- What you should do -
Repeat the whole listing exactly.

- Dataset excerpt -
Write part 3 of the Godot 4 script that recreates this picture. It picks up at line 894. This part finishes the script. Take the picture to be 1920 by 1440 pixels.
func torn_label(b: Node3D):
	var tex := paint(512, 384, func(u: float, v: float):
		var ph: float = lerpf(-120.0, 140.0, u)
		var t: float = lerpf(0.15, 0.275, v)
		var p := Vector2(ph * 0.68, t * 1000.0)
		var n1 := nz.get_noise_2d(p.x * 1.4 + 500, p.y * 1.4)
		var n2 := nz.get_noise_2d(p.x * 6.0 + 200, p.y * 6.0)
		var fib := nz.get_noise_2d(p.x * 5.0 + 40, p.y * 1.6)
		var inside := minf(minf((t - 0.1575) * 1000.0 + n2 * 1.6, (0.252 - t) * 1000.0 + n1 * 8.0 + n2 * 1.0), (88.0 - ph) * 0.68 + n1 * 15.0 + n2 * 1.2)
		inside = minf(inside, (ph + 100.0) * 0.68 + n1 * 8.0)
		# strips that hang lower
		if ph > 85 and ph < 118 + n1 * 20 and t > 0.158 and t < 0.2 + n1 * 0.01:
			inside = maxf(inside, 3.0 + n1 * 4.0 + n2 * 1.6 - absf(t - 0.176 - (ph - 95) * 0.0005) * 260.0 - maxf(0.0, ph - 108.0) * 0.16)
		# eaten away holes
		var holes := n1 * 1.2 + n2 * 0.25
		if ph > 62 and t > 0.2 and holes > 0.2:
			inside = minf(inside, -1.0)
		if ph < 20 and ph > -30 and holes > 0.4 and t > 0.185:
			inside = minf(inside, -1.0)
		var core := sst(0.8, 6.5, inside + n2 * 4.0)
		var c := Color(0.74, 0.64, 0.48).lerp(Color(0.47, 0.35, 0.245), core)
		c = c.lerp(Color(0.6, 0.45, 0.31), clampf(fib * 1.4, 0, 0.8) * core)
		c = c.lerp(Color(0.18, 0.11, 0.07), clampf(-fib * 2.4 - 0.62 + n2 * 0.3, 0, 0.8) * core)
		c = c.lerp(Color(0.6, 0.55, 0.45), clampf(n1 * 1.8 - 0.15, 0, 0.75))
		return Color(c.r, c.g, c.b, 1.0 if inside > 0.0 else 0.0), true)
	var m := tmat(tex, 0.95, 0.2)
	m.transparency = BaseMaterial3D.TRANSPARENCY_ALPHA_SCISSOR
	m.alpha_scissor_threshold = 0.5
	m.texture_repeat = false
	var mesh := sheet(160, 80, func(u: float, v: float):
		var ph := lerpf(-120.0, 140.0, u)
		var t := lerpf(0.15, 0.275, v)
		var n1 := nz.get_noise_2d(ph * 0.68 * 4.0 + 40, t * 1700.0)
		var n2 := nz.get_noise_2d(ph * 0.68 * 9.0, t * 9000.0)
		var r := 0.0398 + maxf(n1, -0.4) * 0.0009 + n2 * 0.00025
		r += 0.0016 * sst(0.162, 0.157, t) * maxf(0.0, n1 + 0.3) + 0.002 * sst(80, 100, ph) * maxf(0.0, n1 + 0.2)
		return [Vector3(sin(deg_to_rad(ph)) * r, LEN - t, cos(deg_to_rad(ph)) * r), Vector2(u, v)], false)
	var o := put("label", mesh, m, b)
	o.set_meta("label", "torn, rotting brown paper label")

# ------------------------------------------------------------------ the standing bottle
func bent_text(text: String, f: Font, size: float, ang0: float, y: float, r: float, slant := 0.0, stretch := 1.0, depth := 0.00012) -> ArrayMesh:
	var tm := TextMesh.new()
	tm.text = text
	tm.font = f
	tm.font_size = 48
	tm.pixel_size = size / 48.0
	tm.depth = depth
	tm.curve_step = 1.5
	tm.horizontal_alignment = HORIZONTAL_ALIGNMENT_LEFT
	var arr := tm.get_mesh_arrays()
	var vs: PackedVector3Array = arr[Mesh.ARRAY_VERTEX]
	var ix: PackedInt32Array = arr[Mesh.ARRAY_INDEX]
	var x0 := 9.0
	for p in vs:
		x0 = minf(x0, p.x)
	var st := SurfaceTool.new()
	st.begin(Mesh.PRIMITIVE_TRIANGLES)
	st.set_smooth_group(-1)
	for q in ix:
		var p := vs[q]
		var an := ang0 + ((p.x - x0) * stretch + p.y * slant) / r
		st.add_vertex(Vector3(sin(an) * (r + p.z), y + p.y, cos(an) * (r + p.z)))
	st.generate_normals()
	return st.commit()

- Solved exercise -
Write part 3 of the Godot 4 script that recreates this picture. It picks up at line 894. This part finishes the script. Take the picture to be 1920 by 1440 pixels.
func torn_label(b: Node3D):
	var tex := paint(512, 384, func(u: float, v: float):
		var ph: float = lerpf(-120.0, 140.0, u)
		var t: float = lerpf(0.15, 0.275, v)
		var p := Vector2(ph * 0.68, t * 1000.0)
		var n1 := nz.get_noise_2d(p.x * 1.4 + 500, p.y * 1.4)
		var n2 := nz.get_noise_2d(p.x * 6.0 + 200, p.y * 6.0)
		var fib := nz.get_noise_2d(p.x * 5.0 + 40, p.y * 1.6)
		var inside := minf(minf((t - 0.1575) * 1000.0 + n2 * 1.6, (0.252 - t) * 1000.0 + n1 * 8.0 + n2 * 1.0), (88.0 - ph) * 0.68 + n1 * 15.0 + n2 * 1.2)
		inside = minf(inside, (ph + 100.0) * 0.68 + n1 * 8.0)
		# strips that hang lower
		if ph > 85 and ph < 118 + n1 * 20 and t > 0.158 and t < 0.2 + n1 * 0.01:
			inside = maxf(inside, 3.0 + n1 * 4.0 + n2 * 1.6 - absf(t - 0.176 - (ph - 95) * 0.0005) * 260.0 - maxf(0.0, ph - 108.0) * 0.16)
		# eaten away holes
		var holes := n1 * 1.2 + n2 * 0.25
		if ph > 62 and t > 0.2 and holes > 0.2:
			inside = minf(inside, -1.0)
		if ph < 20 and ph > -30 and holes > 0.4 and t > 0.185:
			inside = minf(inside, -1.0)
		var core := sst(0.8, 6.5, inside + n2 * 4.0)
		var c := Color(0.74, 0.64, 0.48).lerp(Color(0.47, 0.35, 0.245), core)
		c = c.lerp(Color(0.6, 0.45, 0.31), clampf(fib * 1.4, 0, 0.8) * core)
		c = c.lerp(Color(0.18, 0.11, 0.07), clampf(-fib * 2.4 - 0.62 + n2 * 0.3, 0, 0.8) * core)
		c = c.lerp(Color(0.6, 0.55, 0.45), clampf(n1 * 1.8 - 0.15, 0, 0.75))
		return Color(c.r, c.g, c.b, 1.0 if inside > 0.0 else 0.0), true)
	var m := tmat(tex, 0.95, 0.2)
	m.transparency = BaseMaterial3D.TRANSPARENCY_ALPHA_SCISSOR
	m.alpha_scissor_threshold = 0.5
	m.texture_repeat = false
	var mesh := sheet(160, 80, func(u: float, v: float):
		var ph := lerpf(-120.0, 140.0, u)
		var t := lerpf(0.15, 0.275, v)
		var n1 := nz.get_noise_2d(ph * 0.68 * 4.0 + 40, t * 1700.0)
		var n2 := nz.get_noise_2d(ph * 0.68 * 9.0, t * 9000.0)
		var r := 0.0398 + maxf(n1, -0.4) * 0.0009 + n2 * 0.00025
		r += 0.0016 * sst(0.162, 0.157, t) * maxf(0.0, n1 + 0.3) + 0.002 * sst(80, 100, ph) * maxf(0.0, n1 + 0.2)
		return [Vector3(sin(deg_to_rad(ph)) * r, LEN - t, cos(deg_to_rad(ph)) * r), Vector2(u, v)], false)
	var o := put("label", mesh, m, b)
	o.set_meta("label", "torn, rotting brown paper label")

# ------------------------------------------------------------------ the standing bottle
func bent_text(text: String, f: Font, size: float, ang0: float, y: float, r: float, slant := 0.0, stretch := 1.0, depth := 0.00012) -> ArrayMesh:
	var tm := TextMesh.new()
	tm.text = text
	tm.font = f
	tm.font_size = 48
	tm.pixel_size = size / 48.0
	tm.depth = depth
	tm.curve_step = 1.5
	tm.horizontal_alignment = HORIZONTAL_ALIGNMENT_LEFT
	var arr := tm.get_mesh_arrays()
	var vs: PackedVector3Array = arr[Mesh.ARRAY_VERTEX]
	var ix: PackedInt32Array = arr[Mesh.ARRAY_INDEX]
	var x0 := 9.0
	for p in vs:
		x0 = minf(x0, p.x)
	var st := SurfaceTool.new()
	st.begin(Mesh.PRIMITIVE_TRIANGLES)
	st.set_smooth_group(-1)
	for q in ix:
		var p := vs[q]
		var an := ang0 + ((p.x - x0) * stretch + p.y * slant) / r
		st.add_vertex(Vector3(sin(an) * (r + p.z), y + p.y, cos(an) * (r + p.z)))
	st.generate_normals()
	return st.commit()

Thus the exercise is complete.